MUHAMMADIYAH.OR.ID, YOGYAKARTA — Ketua Umum PP Muhammadiyah Haedar Nashir menyatakan bahwa Idul Fitri merupakan simbol transformasi setelah dididik di sekolah Ramadan selama sebulan penuh. Pasalnya, selama sebulan penuh kita menahan diri dari hal-hal yang membatalkan puasa, mendirikan malam dengan salat tarawih dan witir, membasahi lisan dengan membaca al-Quran, dan menunjukkan kepedulian dengan menunaikan zakat, infak dan sedekah.
“Momen Idul Fitri kita jadikan momen refleksi diri yang semoga melahirkan transformasi ruhaniah terdalam dan memancarkan fungsi bagi kehidupan kita. Karena setiap tahun berpuasa, tapi apakah seluruh rangkaian ibadah itu telah melahirkan perubahan yang fundamental dan signifikan?” tantang Haedar pada acara Pengajian Syawalan di Universitas Ahmad Dahlan pada Kamis (20/05).
Haedar menyayangkan apabila prosesi ibadah hanya sebatas menggugurkan kewajiban tanpa memiliki dampak spiritual batiniah setelahnya. Ibadah, sebagaimana puasa di bulan Ramadan, hanya dilakukan sebagai rutinitas tahunan tanpa adanya kesan, peningkatan, pencerahan, dan perubahan dalam jiwa setiap muslim.
“Kalau kita hitung pada setiap tahun, kita kalikan berapa kali kita berpuasa, tetapi apakah akumulasi ritual rukun (ibadah puasa) itu telah membawa juga perubahan dalam deret ukur kualitas keruhanian kita untuk menjadi lebih baik dan lebih bertakwa?” tanya Guru Besar Universitas Muhammadiyah Yogyakarta ini.
Haedar menjelaskan bahwa kata “tattaqun” dalam QS. Al-Baqarah ayat 183 cenderung dipahami sebagai hadiah yang akan didapatkan oleh orang yang telah berpuasa. Seringkali “takwa” dijelaskan sebagai pangkat, gelar, dan identitas yang melekat pada diri orang yang berpuasa. Padahal ungkapan “tattaqun” adalah proses berkelanjutan dari perilaku takwa.
Penjelasan Haedar ini bersumber pada penjelasan “tattaqun” sebagai fiil mudlari yang terikat konteks aktual sebuah pekerjaan. Dengan demikian, “tattaqun” bukanlah pangkat, gelar, atau identitas, yang mungkin lebih dekat kepada kata “muttaqun”. Sementara “tattaqun” mensyaratkan aktualitas riil dari sebuah perbuatan takwa.

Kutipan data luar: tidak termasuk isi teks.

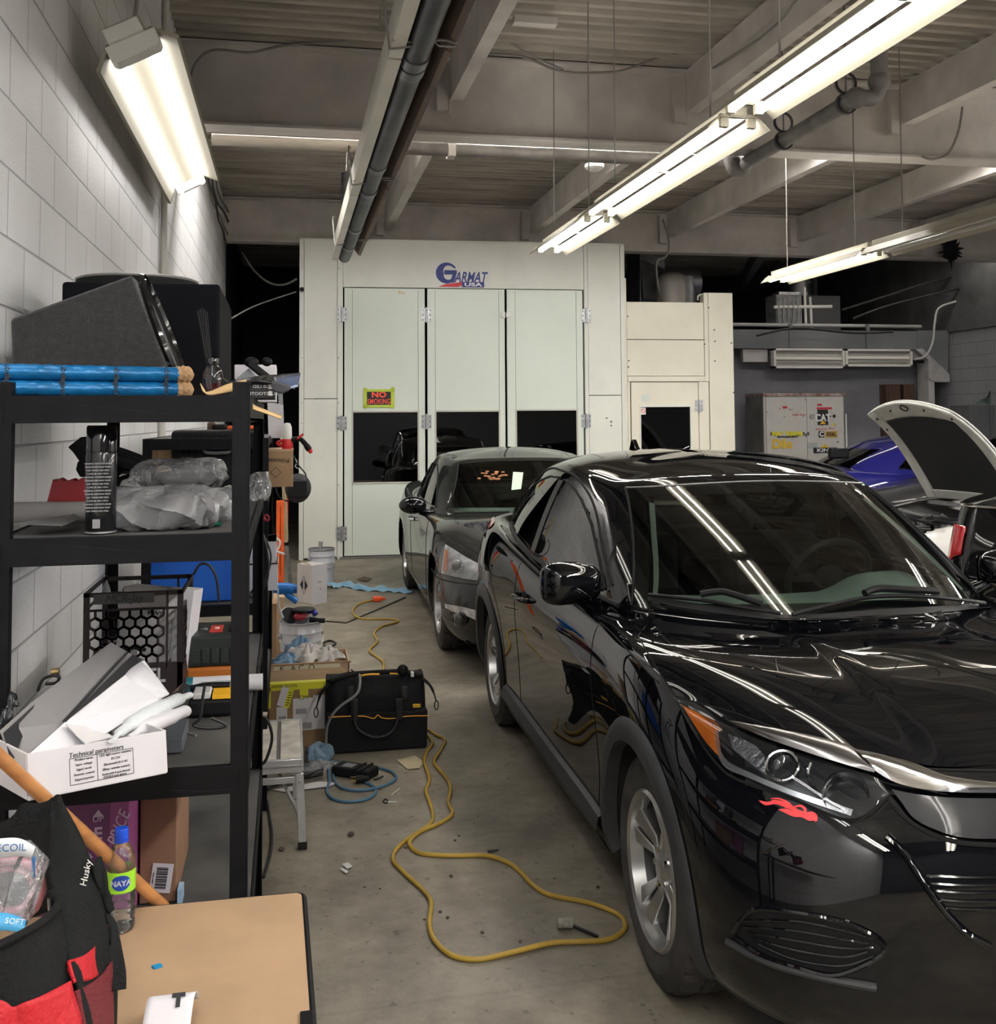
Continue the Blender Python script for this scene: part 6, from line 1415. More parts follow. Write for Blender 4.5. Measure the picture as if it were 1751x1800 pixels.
# cases right of the crate
t, w, h = Bx('orange_case', 'orange case under the green-black tool case on the third shelf', 'case', 326, 430, 1156, 1190, 3.12, .24, mat('orange_brown', (.42,.13,.02), .45), bev=.01); t.location.z = Z3
zc_ = Z3+h
t = thing('tool_case', 'green-black tool case with a red sticker stacked on the orange case', 'case', (W(328,1120,y=3.12)[0],3.12,zc_)); w = W(432,1120,y=3.12)[0]-t.location.x; h = W(370,1118,y=3.12)[2]-zc_
TC = mat('case_green_black', (.022,.028,.026), .5)
MB().prism([(0,0),(w,0),(w,h*.55),(w-.01,h),(.01,h),(0,h*.55)], 'xz', 0, .22).build('case_shell', TC, t, smooth=None, bevel=.008, seg=3)
for i in range(6): MB().box((.015+i*w*.16,-.004,.01), (.035+i*w*.16,.0,h*.6)).build('rib', TC, t, bevel=.002)
MB().box((w*.36,.05,h), (w*.58,.15,h+.002)).build('red_sticker', mat('sticker_red', (.60,.05,.04), .5), t); text('sticker_mark', 'E', .04, mat('sticker_pink', (.75,.45,.40), .5), t, (w*.47,.10,h+.003), rot=(0,0,0)); text('case_mark', '4', .05, GINK, t, (w*.25,.10,h+.0015), rot=(0,0,0)); MB().box((w*.7,.05,h),(w*.92,.15,h+.004)).build('lid_recess', BLKP, t)
p = V(*W(332,1199,y=3.04)); q = V(*W(462,1199,y=3.04)); p.z = q.z = Z3+.024
t = thing('sealant_tube', 'white printed tube lying on the third shelf, poking past the front post', 'tube', p); Ls = (q-p).length
MB().cyl((0,0,0), (Ls,0,0), .0225, seg=28).build('tube_body', WCARD, t); MB().cyl((-.006,0,0), (.012,0,0), .0235, seg=28).build('end_cap', mat('teal_cap', (.02,.14,.17), .4), t)
TP = mat('teal_print', (.12,.24,.27), .5)
for i in range(6): text('print', 'ADHESIVE SEALANT DO NOT FREEZE WEAR GLOVES', .0055, TP, t, (Ls*.46,-.0222+.0009*abs(i-2.5),.012-i*.0050), ext=.0003, wide=.9)
t = thing('cordless_tool', 'black cordless tool with a yellow battery label in front of the white tube', 'tool', (W(330,1265,y=2.80)[0],2.80,Z3))
w = .115; MB().box((0,0,0), (w,.11,.045)).build('battery', BLKP, t, bevel=.01, seg=3); MB().tube([(.0,.08,.055),(.04,.075,.062),(.1,.075,.06)], .010, 12, n=4, flat=.8).build('tool_grip', BLKP, t)
MB().box((w*.52,-.002,.045), (w*.98,.09,.056)).build('yellow_label', mat('tool_yellow', (.85,.45,.02), .5), t); MB().box((w*.1,.0,.045), (w*.48,.09,.062)).build('contact_block', mat('grey_white', (.5,.5,.5), .5), t, bevel=.004)
wire('shelf_cable', [V(*W(a,b,y=2.7)) for a, b in ((360,1205),(356,1230),(352,1262),(340,1275),(370,1280),(398,1275),(372,1262))], .004, CB, 'black cable looped around the cordless tool on the third shelf', 'cable')
wire('shelf_cable', [W(a,b,z=Z3+.006) for a, b in ((314,1262),(322,1275),(330,1288),(345,1293))], .003, mat('grey_cable', (.20,.20,.20), .5), 'short grey cable end on the third shelf', 'cable')
wire('crate_cable', [W(a,b,y=4.5) for a, b in ((340,1010),(352,992),(368,994),(380,1015),(384,1045),(384,1060))], .006, CB, 'black cable arching in front of the blue bin', 'cable')
t, w, h = Bx('flat_grey_box', 'flat grey-blue box at the edge of the white carton on the third shelf', 'box', 285, 321, 1285, 1311, 2.52, .16, mat('slate_card', (.085,.095,.11), .5)); t.location.z = Z3
sheet([(288,1232,2.62),(322,1200,2.9),(334,1206,2.9),(325,1222,2.75),(290,1248,2.6)], DSH, 'black_bag_piece', label='glossy black plastic piece poking out behind the white foam wrap', c_='plastic piece')
t = thing('small_spray_bottle', 'small silver-topped bottle beside the tool case on the far unit', 'bottle', (W(405,1090,y=4.9)[0],4.9,.895)); t.location.z = .40; t.location.z = W(405,1095,y=4.9)[2]-.0
MB().lathe([(.001,0),(.03,0),(.03,.03),(.012,.05),(.012,.075),(.001,.078)], 18).build('bottle_body', GALV, t)
t.location.z = .4; t.scale = (1,1,1)
# large open white carton in front
WC = thing('white_product_box', 'large open white box with printed technical parameters hanging over the shelf front', 'box', V(*W(50,1405,y=2.06)))
fl, fr = W(47,1325,y=2.06), W(290,1284,y=2.22); bl = W(50,1406,y=2.06); br_ = tuple(bl[i]+fr[i]-fl[i] for i in range(3))
def Lw(p): return V(*p)-WC.location
dv = V(-(fr[1]-fl[1]), fr[0]-fl[0], 0).normalized()
q = [Lw(bl), Lw(br_), Lw(fr), Lw(fl)]
MB().add(q, [(0,1,2,3)]).build('front_panel', WCARD, WC, solid=.004, smooth=None)
dp = .22
MB().add([q[0], q[1], q[1]+dv*dp, q[0]+dv*dp], [(0,1,2,3)]).build('bottom_panel', WCARD, WC, solid=.004, smooth=None)
MB().add([q[1], q[2], q[2]+dv*dp, q[1]+dv*dp], [(0,1,2,3)]).add([q[0], q[3], q[3]+dv*dp, q[0]+dv*dp], [(0,1,2,3)]).build('side_panel', WCARD2, WC, solid=.004, smooth=None)
fx = (q[1]-q[0]).normalized(); ang = atan2(fx.y, fx.x); tilt = atan2(fx.z, sqrt(fx.x**2+fx.y**2))
Rm = Matrix((fx, fx.cross((q[3]-q[0]).normalized())*-1, (q[3]-q[0]).normalized())).transposed(); Re = (Rm @ Matrix.Rotation(pi/2, 3, 'X')).to_euler()
nf = fx.cross((q[3]-q[0]).normalized()); Lf = (q[1]-q[0]).length; Hf = (q[3]-q[0]).length
def fp(u, v): return q[0]+fx*Lf*u+(q[3]-q[0])*v+nf*.003
text('print', 'Technical parameters', .0125, INK, WC, fp(.475,.80), rot=Re, ext=.0003)
rows = ['Product name', 'Input voltage', 'Signal mode', 'Remote control', 'Supportsystem']; vals = ['LED light source machine', 'DC12V', 'Bluetooth4.0+2.4G', '28key remote control', 'Android4.4 and above/']
for i in range(5):
    v = .68-i*.11; text('print', rows[i], .0062, INK, WC, fp(.38,v), rot=Re, ext=.0003); text('print', vals[i], .0062, INK, WC, fp(.61,v), rot=Re, ext=.0003)
text('print', 'iOS10.0 and above', .0062, INK, WC, fp(.60,.68-5*.11+.04), rot=Re, ext=.0003)
mb = MB()
for a, b in (((.28,.73),(.74,.73)), ((.28,.14),(.74,.14)), ((.28,.14),(.28,.73)), ((.74,.14),(.74,.73)), ((.475,.14),(.475,.73))): mb.bar(fp(*a), fp(*b), .0006, .0008)
mb.build('table_lines', INK, WC, smooth=None)
STR = mat('silver_print', (.30,.29,.29), .35, .2)
sheet([(22,1352,2.1),(0,1285,2.2),(60,1232,2.3),(195,1130,2.62),(252,1163,2.55),(112,1272,2.2)], STR, 'lid_top', WC)
for a, b in (((112,1271),(236,1152)), ((124,1268),(250,1162))): 
    pass
def strip(p, m, nm): P = [V(*W(a, b, y=y))-WC.location+V(.002,-.006,.003) for a, b, y in p]; return MB().add(P, [tuple(range(len(P)))]).build(nm, m, WC, smooth=None, solid=.0008)
strip([(108,1270,2.19),(222,1146,2.56),(226,1148,2.56),(116,1270,2.19)], INK, 'black_stripe'); strip([(122,1264,2.2),(232,1152,2.55),(250,1161,2.54),(132,1255,2.22)], INK, 'black_stripe'); strip([(5,1290,2.17),(60,1240,2.28),(52,1262,2.26),(20,1345,2.08)], INK, 'black_corner')
sheet([(50,1327,2.07),(112,1272,2.18),(253,1161,2.53),(297,1220,2.44),(250,1250,2.36),(150,1312,2.15)], WCARD, 'inner_flap', WC)
ribbon([(248,1163,2.51),(225,1180,2.45),(215,1200,2.42),(218,1220,2.41),(240,1232,2.40)], [(297,1220,2.43),(297,1220,2.43),(296,1221,2.43),(294,1222,2.42),(280,1228,2.41)], WCARD, 'tuck_flap', WC, th=.002, nv=3)
sheet([(115,1273,2.16),(150,1308,2.12),(200,1296,2.2),(190,1290,2.24),(160,1278,2.22)], WCARD2, 'dust_flap', WC, th=.002)
FOAM = mat('foam_wrap', (.62,.65,.66), .6, bump=.8, bscale=40)
t = thing('foam_wrap', 'white foam packing wrap sticking out of the large white box', 'packing', V(*W(250,1280,y=2.3)))
mb = MB().tube([V(*W(a,b,y=y))-t.location for a, b, y in ((196,1303,2.14),(215,1285,2.24),(250,1262,2.33),(300,1235,2.46),(333,1222,2.56))], [.006,.012,.02,.022,.018,.010], 14, n=6, flat=.75); mb.build('foam_roll', FOAM, t)
MB().tube([V(*W(a,b,y=y))-t.location for a, b, y in ((225,1298,2.24),(265,1275,2.32),(325,1250,2.48))], [.008,.022,.020,.016], 14, n=6, flat=.8).build('white_sleeve', WCARD, t)
wire('shelf_cable', [W(a,b,y=2.7) for a, b in ((66,1215),(75,1195),(90,1188),(104,1190),(98,1200),(80,1202))], .004, CB, 'black cable loop between the wall and the large white box', 'cable')
tag(MB().cyl(W(90,1182,y=2.75), W(104,1180,y=2.75), .009, seg=12).build('brass_connector', mat('brass', (.55,.42,.2), .3, .9)), 'small brass connector behind the large white box', 'connector')
ribbon([(0,1262,2.35),(10,1240,2.38),(20,1215,2.4),(30,1232,2.4)], [(0,1285,2.33),(12,1275,2.35),(22,1250,2.37),(30,1240,2.39)], DSH, 'black_film', label='glossy black film at the left end of the third shelf', c_='film', wob=.004)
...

“Fiil mudlari itu selalu berkaitan dengan proses waktu hari ini dan yang akan datang untuk proses yang berkelanjutan. Karena itu fiil mudlari maka becoming atau sesuatu yang terus menjadi tidak sekali jadi. Proses ini menjadikan kita untuk semakin bertakwa yang berkelanjutan,” tutur Haedar.